**DATA SEGMENT:**
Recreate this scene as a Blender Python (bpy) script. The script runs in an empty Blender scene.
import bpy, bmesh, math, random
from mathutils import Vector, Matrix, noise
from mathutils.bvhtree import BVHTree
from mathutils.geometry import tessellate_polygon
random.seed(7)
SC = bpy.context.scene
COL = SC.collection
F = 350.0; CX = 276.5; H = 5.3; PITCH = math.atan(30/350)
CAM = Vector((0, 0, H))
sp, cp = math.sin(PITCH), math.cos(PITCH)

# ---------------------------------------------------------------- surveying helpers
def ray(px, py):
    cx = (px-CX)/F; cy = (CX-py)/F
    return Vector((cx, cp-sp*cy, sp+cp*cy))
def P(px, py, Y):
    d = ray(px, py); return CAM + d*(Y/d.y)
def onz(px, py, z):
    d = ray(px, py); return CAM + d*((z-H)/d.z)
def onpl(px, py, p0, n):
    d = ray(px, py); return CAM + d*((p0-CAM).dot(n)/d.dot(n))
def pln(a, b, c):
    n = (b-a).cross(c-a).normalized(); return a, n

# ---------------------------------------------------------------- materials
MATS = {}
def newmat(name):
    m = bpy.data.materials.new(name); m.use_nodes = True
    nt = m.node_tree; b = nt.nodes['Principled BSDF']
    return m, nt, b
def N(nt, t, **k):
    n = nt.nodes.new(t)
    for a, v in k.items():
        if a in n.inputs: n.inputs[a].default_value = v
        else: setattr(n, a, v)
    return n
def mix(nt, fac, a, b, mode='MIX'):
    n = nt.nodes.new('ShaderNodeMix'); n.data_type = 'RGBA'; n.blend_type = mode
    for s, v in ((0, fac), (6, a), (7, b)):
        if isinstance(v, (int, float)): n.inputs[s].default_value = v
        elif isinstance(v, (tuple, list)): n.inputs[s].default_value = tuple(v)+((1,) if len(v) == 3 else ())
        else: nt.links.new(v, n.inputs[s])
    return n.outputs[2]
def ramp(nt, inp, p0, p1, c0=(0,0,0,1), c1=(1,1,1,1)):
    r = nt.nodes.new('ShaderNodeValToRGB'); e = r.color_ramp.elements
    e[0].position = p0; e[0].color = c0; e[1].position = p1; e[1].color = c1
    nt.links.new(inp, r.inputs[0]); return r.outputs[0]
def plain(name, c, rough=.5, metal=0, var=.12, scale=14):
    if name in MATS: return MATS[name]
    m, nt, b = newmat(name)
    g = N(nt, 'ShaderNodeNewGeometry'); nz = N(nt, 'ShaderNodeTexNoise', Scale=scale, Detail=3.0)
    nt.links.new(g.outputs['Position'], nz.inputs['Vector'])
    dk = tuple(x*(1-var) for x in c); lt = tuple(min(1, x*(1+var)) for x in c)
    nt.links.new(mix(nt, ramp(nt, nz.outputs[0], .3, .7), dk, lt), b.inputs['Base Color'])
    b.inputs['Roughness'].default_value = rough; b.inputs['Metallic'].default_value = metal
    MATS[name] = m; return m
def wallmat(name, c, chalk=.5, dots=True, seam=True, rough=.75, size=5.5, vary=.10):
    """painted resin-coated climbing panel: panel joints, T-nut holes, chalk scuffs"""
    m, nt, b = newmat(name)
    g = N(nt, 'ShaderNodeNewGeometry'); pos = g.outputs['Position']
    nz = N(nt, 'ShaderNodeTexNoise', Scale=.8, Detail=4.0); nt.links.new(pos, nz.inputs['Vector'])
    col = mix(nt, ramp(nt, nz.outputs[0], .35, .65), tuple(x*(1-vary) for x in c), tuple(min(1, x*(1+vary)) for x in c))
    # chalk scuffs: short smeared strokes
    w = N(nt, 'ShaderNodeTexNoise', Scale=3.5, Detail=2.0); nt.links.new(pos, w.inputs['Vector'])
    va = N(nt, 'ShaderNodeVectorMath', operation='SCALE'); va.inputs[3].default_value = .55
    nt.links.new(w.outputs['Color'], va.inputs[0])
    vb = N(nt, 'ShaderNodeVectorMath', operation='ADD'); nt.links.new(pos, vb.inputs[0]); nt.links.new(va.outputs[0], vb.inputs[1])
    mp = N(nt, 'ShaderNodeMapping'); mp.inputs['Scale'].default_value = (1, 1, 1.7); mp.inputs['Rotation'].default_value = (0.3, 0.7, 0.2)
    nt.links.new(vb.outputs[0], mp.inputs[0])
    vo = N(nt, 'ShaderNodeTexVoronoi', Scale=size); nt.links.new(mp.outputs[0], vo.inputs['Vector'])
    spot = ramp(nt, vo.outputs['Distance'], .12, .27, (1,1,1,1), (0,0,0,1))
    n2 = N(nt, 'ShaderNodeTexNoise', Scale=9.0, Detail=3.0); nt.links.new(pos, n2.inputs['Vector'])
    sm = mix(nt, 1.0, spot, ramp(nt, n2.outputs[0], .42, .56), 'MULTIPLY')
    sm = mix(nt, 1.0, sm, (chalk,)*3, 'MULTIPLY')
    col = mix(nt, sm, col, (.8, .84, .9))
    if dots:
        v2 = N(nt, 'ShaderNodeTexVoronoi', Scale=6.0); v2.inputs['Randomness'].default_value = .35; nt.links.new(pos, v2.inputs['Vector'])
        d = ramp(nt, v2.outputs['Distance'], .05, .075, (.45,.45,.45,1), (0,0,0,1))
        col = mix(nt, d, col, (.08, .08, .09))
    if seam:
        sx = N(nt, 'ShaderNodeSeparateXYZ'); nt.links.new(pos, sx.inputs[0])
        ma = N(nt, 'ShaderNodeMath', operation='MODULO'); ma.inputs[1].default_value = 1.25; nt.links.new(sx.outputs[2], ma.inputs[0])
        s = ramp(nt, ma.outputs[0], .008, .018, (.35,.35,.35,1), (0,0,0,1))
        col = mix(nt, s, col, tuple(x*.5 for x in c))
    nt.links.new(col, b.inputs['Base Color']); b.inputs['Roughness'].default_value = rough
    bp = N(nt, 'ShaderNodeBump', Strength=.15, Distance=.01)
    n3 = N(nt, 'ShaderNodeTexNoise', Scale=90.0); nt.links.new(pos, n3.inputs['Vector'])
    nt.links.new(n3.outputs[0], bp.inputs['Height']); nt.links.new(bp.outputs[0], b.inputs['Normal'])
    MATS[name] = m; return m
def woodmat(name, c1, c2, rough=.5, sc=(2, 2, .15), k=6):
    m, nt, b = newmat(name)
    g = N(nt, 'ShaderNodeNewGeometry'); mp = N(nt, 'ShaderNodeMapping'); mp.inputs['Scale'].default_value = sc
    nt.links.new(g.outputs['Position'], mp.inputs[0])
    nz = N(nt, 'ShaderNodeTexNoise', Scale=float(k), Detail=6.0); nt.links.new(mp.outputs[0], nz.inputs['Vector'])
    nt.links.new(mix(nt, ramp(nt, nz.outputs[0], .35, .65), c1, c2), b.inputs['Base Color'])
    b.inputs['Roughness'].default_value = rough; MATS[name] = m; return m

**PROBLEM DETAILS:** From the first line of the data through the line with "sp, cp = math.sin(PITCH), math.cos(PITCH)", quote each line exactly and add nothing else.

**WORKED SOLUTION:**
Recreate this scene as a Blender Python (bpy) script. The script runs in an empty Blender scene.
import bpy, bmesh, math, random
from mathutils import Vector, Matrix, noise
from mathutils.bvhtree import BVHTree
from mathutils.geometry import tessellate_polygon
random.seed(7)
SC = bpy.context.scene
COL = SC.collection
F = 350.0; CX = 276.5; H = 5.3; PITCH = math.atan(30/350)
CAM = Vector((0, 0, H))
sp, cp = math.sin(PITCH), math.cos(PITCH)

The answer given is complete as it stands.